Cambiamenti climatici: l’olivo “emigra” a nord e arriva la frutta tropicale italiana

Con i cambiamenti climatici la coltivazione dell’olivo in Italia è “emigrata” verso nord, arrivando a ridosso delle Alpi. Non solo: nella pianura padana si coltiva oggi circa la metà della produzione nazionale di pomodoro destinato a conserve e di grano duro per la pasta, colture tipicamente mediterranee, mentre in Sicilia, a Giarre ai piedi dell’Etna, ecco i primi avocado Made in Italy, frutto tipicamente tropicale, mentre a Palermo si riescono addirittura produrre le prime banane nostrane. A fare il quadro è la Coldiretti, in seguito all’allarme dell’Organizzazione Meteorologica Mondiale (Omm) sulla concentrazione media di anidride carbonica (CO2) nell’atmosfera.

Essa, infatti, ha raggiunto nel 2015 il traguardo di 400 parti per milione (ppm) e poi il 2016 si classifica come l’anno più caldo di sempre a livello mondiale, a partire da 137 anni fa, quando sono iniziate le rilevazioni, con la temperatura media registrata nei primi nove mesi sulla superficie della terra e degli oceani addirittura superiore di 0,89 gradi Celsius rispetto alla media del ventesimo secolo secondo la banca dati del Noaa, il National Climatic Data Centre che rileva le temperature sul pianeta dal 1880.

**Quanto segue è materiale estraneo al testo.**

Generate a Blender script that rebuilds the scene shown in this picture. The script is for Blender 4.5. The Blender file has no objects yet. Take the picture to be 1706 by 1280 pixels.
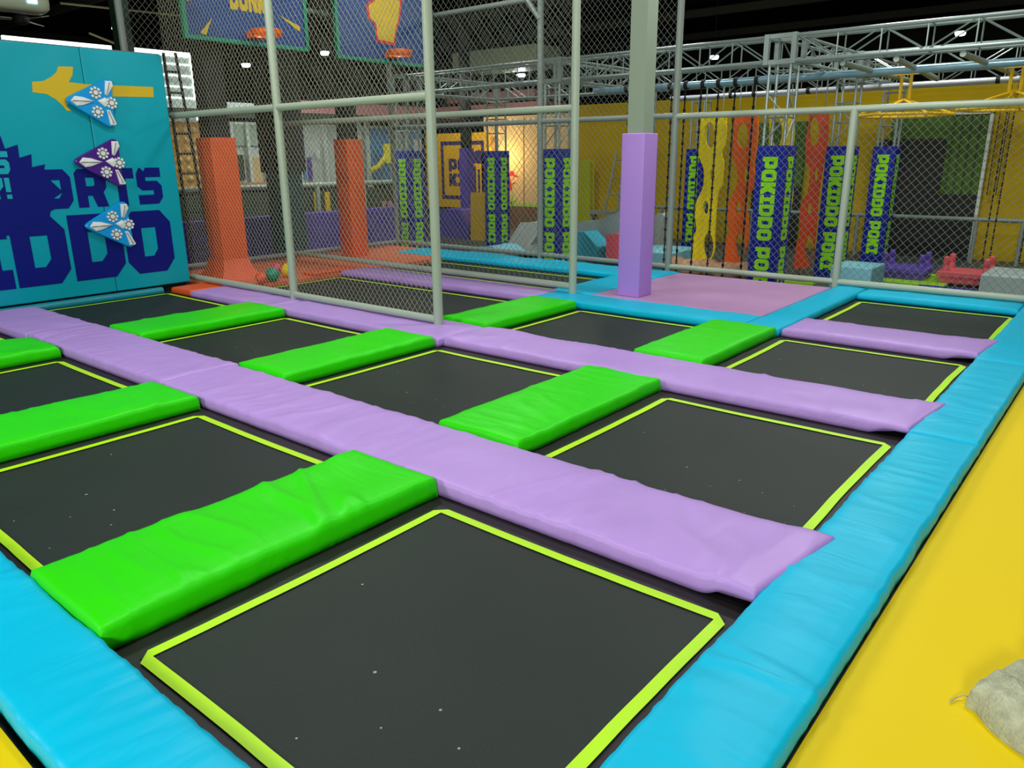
import bpy, bmesh, math, random
from mathutils import Vector, Matrix, noise
random.seed(7)
PI = math.pi
COL = bpy.context.scene.collection
FL = -0.45            # hall floor; the trampoline court is a raised deck whose beds lie at z = 0

# ---------------------------------------------------------------- camera
CX, CY, CZ, F = 2.671, -2.615, 1.8, 1270.9
RV = Vector((0.771342, 0.636359, -0.008834)); UV = Vector((-0.176505, 0.227241, 0.95771)); FV = Vector((-0.611455, 0.737163, -0.287601))
cam = bpy.data.cameras.new('camera'); cam.lens = 36 * F / 1706; cam.sensor_width = 36; cam.clip_end = 200; cam.clip_start = .02
co = bpy.data.objects.new('camera', cam); COL.objects.link(co)
m = Matrix.Identity(4)
for i in range(3):
    m[i][0] = RV[i]; m[i][1] = UV[i]; m[i][2] = -FV[i]
m[0][3], m[1][3], m[2][3] = CX, CY, CZ
co.matrix_world = m
bpy.context.scene.camera = co

def on(px, py, axis, val):
    "surveyed point: where the sight line of a photo pixel meets the real plane axis = val"
    d = FV + RV * ((px - 853) / F) - UV * ((py - 640) / F)
    C = Vector((CX, CY, CZ)); i = 'xyz'.index(axis)
    return C + d * ((val - C[i]) / d[i])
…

Gli effetti del cambiamento si avvertono anche in Italia dove il 2015 è stato l’anno più caldo della storia, da quando esistono i rilevamenti secondo le elaborazioni Coldiretti su dati Isac Cnr. L’effetto congiunto dei cambiamenti climatici e della globalizzazione degli scambi ha portato peraltro alla diffusione in Italia di parassiti “alieni” mai visti prima che si sono accaniti sulle produzioni nazionali, dalla xylella degli ulivi al cinipide galligeno che ha decimato le castagne, dal punteruolo rosso che ha fatto strage di decine di migliaia di palme alla tristeza degli agrumi e molti altri come testimonia la recente invasione nel Nord Italia della cimice marmorata asiatica, particolarmente pericolosa per l’agricoltura perché prolifica con il deposito delle uova almeno due volte all’anno con 300-400 esemplari alla volta. A favorirne la diffusione è stato un autunno particolarmente caldo, con la moltiplicazione degli esemplari che non hanno in Italia antagonisti naturali.

Ma il cambiamento climatico – spiegano da Coldiretti – si fa sentire anche sui prodotti tipici. Il riscaldamento provoca infatti anche il cambiamento delle condizioni ambientali tradizionali per la stagionatura dei salumi, per l’affinamento dei formaggi o l’invecchiamento dei vini. Una situazione che di fatto mette a rischio di estinzione il patrimonio di prodotti tipici Made in Italy che devono le proprie specifiche caratteristiche essenzialmente o esclusivamente all’ambiente geografico comprensivo dei fattori umani e proprio alla combinazione di fattori naturali e umani. L’effetto serra taglia la resa delle colture di orzo e luppolo per la birra in Belgio e Repubblica Ceca e anche i produttori di champagne francesi sono in allarme per l’aumento delle temperature di quasi 1,2 gradi Celsius negli ultimi 30 anni nella zona di coltivazione, tanto che autorevoli studiosi hanno ipotizzato lo spostamento fino in Inghilterra della zone di coltivazione più idonee“.

Il vino italiano – continua – è aumentato di un grado negli ultimi 30 anni, ma il caldo ha cambiato anche la distribuzione sul territorio dei vigneti che tendono ad espandersi verso l’alto con la presenza della vite a quasi 1200 metri di altezza come nel comune di Morgex e di La Salle, in provincia di Aosta, dove dai vitigni più alti d’Europa si producono le uve per il Blanc de Morgex et de La Salle Dop. A preoccupare è anche il repentino capovolgersi del tempo con i cambiamenti climatici in atto, che in Italia si manifestano con ripetuti sfasamenti stagionali ed eventi estremi anche con il rapido passaggio dalla siccità all’alluvione, precipitazioni brevi e violente accompagnate anche da grandine con pesanti effetti sull’agricoltura italiana che negli ultimi dieci anni ha subito danni per 14 miliardi di euro a causa delle bizzarrie del tempo“.